Identify every line in the records below that contains the word "Blender", and reproduce each one.

··· Data for this exercise

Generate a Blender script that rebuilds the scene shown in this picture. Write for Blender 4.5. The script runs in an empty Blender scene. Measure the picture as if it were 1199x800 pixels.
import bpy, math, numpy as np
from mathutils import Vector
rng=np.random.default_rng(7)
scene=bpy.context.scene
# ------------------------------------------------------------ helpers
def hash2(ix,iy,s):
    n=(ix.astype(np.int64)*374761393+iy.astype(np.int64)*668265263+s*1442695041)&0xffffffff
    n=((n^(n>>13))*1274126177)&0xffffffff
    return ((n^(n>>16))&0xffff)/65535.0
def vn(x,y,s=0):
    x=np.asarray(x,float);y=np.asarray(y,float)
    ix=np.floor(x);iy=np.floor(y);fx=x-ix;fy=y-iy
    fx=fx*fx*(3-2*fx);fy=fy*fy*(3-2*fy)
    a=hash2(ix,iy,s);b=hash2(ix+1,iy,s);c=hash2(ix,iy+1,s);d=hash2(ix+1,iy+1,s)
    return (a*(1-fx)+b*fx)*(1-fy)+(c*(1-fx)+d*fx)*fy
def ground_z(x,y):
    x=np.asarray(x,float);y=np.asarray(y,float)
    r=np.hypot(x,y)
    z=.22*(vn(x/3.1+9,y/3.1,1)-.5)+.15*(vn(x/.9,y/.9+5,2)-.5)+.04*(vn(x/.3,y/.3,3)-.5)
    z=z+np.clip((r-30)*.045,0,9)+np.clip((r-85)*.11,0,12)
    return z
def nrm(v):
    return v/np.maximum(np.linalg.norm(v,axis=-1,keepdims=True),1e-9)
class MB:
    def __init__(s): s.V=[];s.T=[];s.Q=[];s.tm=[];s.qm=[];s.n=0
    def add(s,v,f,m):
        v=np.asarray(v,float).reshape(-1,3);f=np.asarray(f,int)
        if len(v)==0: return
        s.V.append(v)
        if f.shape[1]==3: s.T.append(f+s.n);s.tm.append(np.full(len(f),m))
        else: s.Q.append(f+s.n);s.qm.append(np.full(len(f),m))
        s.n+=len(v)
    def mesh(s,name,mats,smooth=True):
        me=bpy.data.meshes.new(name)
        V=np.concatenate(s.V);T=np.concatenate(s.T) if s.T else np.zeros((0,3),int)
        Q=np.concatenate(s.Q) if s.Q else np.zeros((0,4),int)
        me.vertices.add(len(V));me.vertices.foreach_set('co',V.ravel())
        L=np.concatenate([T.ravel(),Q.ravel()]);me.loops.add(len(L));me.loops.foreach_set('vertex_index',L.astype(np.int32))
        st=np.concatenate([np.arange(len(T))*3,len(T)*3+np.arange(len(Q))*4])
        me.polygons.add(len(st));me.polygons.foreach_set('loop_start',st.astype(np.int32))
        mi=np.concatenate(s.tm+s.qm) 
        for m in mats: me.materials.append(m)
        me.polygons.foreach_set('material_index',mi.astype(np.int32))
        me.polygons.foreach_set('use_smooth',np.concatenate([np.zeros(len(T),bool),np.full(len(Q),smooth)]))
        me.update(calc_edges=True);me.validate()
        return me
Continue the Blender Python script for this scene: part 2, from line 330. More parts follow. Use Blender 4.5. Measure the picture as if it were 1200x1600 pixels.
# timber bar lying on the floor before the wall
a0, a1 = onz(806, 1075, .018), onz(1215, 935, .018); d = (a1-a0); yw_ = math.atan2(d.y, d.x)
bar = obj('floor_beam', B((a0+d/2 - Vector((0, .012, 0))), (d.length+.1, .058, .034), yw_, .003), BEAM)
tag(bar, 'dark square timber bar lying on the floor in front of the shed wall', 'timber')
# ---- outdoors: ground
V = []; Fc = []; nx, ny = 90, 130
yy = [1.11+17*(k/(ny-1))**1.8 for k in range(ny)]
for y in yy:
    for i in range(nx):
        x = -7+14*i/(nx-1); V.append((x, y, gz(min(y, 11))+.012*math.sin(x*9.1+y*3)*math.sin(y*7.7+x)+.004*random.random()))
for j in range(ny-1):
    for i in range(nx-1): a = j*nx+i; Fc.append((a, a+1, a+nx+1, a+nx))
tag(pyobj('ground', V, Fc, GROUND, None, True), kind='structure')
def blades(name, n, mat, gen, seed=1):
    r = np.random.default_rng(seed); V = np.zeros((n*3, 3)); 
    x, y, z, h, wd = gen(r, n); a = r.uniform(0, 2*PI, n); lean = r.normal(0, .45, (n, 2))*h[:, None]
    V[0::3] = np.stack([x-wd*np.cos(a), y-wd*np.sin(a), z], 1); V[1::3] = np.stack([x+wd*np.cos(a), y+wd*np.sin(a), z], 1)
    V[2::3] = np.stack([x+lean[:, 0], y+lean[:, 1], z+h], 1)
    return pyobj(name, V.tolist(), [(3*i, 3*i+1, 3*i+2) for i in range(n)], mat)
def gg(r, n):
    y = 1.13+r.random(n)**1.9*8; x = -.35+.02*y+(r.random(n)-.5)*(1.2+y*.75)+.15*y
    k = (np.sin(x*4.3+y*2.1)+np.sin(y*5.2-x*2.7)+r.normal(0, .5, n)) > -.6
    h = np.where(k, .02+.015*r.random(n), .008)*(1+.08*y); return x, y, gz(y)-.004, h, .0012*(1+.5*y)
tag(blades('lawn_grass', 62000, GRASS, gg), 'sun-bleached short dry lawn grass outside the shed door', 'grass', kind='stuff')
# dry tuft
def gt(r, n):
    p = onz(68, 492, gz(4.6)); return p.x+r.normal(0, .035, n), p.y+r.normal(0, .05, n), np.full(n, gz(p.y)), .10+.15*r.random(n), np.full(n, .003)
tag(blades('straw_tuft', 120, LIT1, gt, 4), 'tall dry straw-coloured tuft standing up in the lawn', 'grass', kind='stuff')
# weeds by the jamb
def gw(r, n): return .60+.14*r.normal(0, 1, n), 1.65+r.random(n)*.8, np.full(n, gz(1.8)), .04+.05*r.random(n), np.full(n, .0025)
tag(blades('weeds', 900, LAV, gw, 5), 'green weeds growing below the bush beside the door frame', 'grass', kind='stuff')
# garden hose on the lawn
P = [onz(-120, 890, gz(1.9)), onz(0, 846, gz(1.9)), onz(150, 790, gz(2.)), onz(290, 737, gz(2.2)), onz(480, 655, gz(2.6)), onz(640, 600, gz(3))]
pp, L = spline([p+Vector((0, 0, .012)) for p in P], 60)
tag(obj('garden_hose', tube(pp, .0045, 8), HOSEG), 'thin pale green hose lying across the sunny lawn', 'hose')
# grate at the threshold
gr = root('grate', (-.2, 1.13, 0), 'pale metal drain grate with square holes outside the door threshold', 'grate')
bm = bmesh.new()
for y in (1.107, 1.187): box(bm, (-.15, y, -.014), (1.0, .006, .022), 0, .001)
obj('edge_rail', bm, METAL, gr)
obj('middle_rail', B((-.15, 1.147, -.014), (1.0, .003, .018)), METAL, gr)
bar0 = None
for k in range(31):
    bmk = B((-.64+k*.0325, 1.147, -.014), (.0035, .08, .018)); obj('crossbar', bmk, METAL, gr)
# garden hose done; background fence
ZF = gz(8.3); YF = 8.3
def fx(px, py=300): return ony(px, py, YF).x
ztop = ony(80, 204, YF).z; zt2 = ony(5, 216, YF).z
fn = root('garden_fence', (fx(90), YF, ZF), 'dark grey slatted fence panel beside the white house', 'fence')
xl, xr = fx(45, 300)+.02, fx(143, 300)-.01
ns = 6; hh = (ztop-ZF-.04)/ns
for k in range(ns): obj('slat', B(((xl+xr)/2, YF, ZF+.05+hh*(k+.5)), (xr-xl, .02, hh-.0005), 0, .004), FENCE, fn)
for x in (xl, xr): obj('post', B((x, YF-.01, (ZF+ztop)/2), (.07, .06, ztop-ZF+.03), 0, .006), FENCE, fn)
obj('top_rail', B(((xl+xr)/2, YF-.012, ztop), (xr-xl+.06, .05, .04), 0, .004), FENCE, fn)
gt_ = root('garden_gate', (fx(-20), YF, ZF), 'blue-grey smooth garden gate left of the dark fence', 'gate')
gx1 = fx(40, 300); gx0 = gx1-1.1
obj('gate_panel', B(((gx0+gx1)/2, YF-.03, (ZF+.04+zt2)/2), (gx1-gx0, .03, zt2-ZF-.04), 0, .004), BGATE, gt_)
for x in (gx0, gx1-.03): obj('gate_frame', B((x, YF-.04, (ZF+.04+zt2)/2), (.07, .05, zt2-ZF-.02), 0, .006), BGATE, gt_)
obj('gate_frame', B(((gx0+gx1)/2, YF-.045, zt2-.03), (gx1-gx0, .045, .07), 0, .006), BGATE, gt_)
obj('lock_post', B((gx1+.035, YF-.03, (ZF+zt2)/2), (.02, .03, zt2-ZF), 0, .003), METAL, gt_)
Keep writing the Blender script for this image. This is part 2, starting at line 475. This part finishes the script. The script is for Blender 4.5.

······

# [Reply to the task]
Generate a Blender script that rebuilds the scene shown in this picture. Write for Blender 4.5. The script runs in an empty Blender scene. Measure the picture as if it were 1199x800 pixels.
Continue the Blender Python script for this scene: part 2, from line 330. More parts follow. Use Blender 4.5. Measure the picture as if it were 1200x1600 pixels.
Keep writing the Blender script for this image. This is part 2, starting at line 475. This part finishes the script. The script is for Blender 4.5.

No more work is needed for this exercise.